Atas sepengetahuan Kuncoro Wibowo dan Budi, April Churniawan secara sepihak menunjuk PT PTP milik Richard Cahyanto. KPK menduga penunjukkan tersebut tanpa didahului dengan proses seleksi untuk menggantikan PT DIB Persero yang belum memiliki dokumen legalitas jelas terkait pendirian perusahaannya.
PT PTP lantas membuat satu konsorsium sebagai formalitas dan tidak pernah sama sekali melakukan kegiatan distribusi bantuan sosial berupa beras.
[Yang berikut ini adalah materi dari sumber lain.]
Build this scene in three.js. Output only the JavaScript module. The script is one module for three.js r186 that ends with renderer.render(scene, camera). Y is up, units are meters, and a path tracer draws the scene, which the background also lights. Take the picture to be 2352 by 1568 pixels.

Hal tersebut atas ide Ivo Wongkaren, Roni Ramdani dan Richard Cahyanto.
Nah, pada periode September sampai Desember 2020, Roni Ramdani menagih pembayaran uang muka dan uang termin jasa pekerjaan konsultan ke PT BGR. Atas tagihan itu, kemudian PT BGR membayar Rp 151 miliar yang dikirimkan ke rekening bank atas nama PT PTP. Pada periode Oktober 2020 sampai Januari 2021, terdapat penarikan uang sebesar Rp 125 miliar dari rekening PT PTP yang penggunaannya tidak terkait sama sekali dengan distribusi bansos.
Para Tersangka disangkakan melanggar Pasal 2 ayat (1) atau Pasal 3 Undang-Undang Republik Indonesia Nomor 31 Tahun 1999 tentang Pemberantasan Tindak Pidana
Korupsi sebagaimana telah diubah dengan Undang-Undang Republik Indonesia Nomor
20 Tahun 2001 tentang Perubahan Atas Undang-Undang Nomor 31 Tahun 1999
tentang Pemberantasan Tindak Pidana Korupsi Jo Pasal 55 ayat (1) ke 1 KUHP.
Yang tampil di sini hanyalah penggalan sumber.